Sen. Majority Leader Harry Reid unveiled a plan Wednesday to tax the rich to help pay for President Barack Obama's $447 billion jobs program, removing sticking points for recalcitrant Senate Democrats in the Senate.

There were Democrats who balked at the ways Obama planned to pay for his package, the American Jobs Act. The President proposed a mix of limiting tax deductions on high-earning households, ending some tax breaks for oil and gas corporations, and taxing hedge fund and private equity manager's capital gains as regular income.

Repealing tax breaks for oil and gas companies had become a problem for attracting Democratic support. A millionaire's tax surcharge would remove that barrier for oil-state Democrats.

Sen. Mary Landrieu, a Democrat from Louisiana and a fierce defender of the industry, told The New York Times in September that she wouldn't support a repeal of tax cuts for the oil industry unless there are other industries that contribute.

After Obama announced his jobs plan to Congress in September, Sen. Mark Begich, a Democrat from Alaska, said that we shouldn't single out one industry for punitive tax treatment -- a refrain for defenders of the oil industry.

Sen. Chuck Schumer, in announcing the tax surcharge Wednesday, acknowledged the opposition to adding a bigger tax burden on households and small businesses with income higher than $250,000.

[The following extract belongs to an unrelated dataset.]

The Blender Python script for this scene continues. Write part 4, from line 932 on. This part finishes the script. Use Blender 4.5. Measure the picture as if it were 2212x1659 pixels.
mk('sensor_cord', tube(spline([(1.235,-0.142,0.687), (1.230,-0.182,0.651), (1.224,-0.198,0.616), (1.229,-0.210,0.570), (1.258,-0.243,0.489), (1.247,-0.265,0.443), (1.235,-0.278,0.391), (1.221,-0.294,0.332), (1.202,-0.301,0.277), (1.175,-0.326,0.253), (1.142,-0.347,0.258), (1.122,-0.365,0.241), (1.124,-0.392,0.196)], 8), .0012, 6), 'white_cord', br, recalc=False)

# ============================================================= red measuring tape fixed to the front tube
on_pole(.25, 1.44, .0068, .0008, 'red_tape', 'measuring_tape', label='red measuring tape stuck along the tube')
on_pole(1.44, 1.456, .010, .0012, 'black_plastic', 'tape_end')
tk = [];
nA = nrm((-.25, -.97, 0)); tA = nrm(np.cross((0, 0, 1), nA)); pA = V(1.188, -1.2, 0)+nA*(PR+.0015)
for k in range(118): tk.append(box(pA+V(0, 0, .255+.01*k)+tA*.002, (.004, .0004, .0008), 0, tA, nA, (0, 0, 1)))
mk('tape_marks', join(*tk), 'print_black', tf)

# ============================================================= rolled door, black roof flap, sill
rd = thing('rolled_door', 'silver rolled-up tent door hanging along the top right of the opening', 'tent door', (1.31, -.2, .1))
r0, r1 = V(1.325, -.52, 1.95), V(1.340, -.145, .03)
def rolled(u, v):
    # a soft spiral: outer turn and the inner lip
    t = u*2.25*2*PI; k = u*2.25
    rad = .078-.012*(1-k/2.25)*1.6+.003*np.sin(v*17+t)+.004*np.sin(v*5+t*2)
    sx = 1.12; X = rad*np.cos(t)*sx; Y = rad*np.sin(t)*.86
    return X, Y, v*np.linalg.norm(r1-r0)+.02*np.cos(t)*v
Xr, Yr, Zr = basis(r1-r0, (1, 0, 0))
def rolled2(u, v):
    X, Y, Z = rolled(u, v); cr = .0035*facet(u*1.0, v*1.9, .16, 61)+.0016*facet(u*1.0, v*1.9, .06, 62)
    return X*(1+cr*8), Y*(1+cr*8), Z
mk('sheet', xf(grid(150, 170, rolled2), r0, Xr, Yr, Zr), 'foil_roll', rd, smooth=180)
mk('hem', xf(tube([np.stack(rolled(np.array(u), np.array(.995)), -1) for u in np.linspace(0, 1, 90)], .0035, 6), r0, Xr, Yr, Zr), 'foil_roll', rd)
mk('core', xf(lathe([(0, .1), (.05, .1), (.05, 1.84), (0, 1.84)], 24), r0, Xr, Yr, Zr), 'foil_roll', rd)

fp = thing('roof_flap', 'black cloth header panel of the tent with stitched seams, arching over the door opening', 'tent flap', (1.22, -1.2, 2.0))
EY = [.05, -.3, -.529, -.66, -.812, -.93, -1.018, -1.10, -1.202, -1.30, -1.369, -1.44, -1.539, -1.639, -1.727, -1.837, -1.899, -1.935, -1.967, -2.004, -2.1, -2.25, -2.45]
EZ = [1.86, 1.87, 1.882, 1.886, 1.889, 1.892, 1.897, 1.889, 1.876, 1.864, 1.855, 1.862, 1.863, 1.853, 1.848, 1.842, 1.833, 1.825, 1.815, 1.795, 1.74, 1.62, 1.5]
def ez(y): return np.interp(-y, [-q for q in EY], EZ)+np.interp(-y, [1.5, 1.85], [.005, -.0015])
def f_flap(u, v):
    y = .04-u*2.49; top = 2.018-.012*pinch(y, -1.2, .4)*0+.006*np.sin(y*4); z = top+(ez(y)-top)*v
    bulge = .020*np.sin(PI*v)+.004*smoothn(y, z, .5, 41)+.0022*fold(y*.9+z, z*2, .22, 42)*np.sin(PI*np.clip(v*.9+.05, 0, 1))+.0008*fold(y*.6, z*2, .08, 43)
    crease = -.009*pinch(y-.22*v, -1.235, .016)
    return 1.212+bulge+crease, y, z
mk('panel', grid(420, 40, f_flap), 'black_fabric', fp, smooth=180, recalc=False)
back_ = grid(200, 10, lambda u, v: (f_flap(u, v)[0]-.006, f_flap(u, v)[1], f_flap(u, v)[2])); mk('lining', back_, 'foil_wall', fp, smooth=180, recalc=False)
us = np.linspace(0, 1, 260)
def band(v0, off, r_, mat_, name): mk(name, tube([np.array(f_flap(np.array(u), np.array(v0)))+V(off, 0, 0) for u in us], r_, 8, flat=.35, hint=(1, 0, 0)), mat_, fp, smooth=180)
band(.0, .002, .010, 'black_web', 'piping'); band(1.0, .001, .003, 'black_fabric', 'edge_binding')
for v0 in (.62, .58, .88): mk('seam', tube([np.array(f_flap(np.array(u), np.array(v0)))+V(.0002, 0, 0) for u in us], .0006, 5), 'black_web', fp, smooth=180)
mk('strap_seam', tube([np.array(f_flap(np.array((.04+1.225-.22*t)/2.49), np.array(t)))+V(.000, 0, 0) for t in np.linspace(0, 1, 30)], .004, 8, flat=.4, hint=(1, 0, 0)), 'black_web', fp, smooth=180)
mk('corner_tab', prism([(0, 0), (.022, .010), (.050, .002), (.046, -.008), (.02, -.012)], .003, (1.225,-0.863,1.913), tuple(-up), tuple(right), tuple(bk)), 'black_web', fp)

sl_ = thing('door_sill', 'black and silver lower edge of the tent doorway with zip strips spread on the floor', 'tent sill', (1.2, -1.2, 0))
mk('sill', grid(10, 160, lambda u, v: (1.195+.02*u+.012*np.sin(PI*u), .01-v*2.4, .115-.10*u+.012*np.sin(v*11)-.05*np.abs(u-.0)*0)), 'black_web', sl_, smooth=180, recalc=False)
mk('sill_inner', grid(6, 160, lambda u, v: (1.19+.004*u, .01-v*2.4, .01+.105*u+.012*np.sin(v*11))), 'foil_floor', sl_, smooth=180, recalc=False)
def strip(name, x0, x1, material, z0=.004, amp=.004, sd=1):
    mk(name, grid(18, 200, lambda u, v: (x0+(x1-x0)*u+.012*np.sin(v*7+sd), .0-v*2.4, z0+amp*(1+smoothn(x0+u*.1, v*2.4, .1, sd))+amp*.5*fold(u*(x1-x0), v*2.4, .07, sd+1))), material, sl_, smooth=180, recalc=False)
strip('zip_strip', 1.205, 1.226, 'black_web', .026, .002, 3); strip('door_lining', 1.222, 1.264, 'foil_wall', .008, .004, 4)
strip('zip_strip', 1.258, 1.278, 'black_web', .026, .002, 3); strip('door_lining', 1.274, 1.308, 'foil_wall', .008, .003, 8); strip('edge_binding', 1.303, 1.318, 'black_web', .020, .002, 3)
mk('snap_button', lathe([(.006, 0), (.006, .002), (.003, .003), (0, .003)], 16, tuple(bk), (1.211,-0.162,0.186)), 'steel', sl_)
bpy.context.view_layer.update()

As a senator from New York, Schumer knows that $250,000 is a lot less money in New York than $250,000 in, say, Tennessee.

They are not rich and in some parts of the country, that income does not give you a big home or lots of vacations, Schumer said Wednesday.

A new tax on millionaires could also assuage conservative Democrats such as Sens. Ben Nelson of Nebraska and Joe Manchin of West Virginia who are facing re-election in 2012.

Ever the politician, Schumer also understands that paying for Obama's jobs plan with a tax that hits millionaires could be more politically palatable than going after hundred-thousandaires.

Regardless of the jobs package's fate, Obama can use the millionaire's tax surcharge to create a stark contrast between his administration and the GOP in Congress: that they're literally protecting millionaires and billionaires at the expense of passing the jobs bill in its entirety.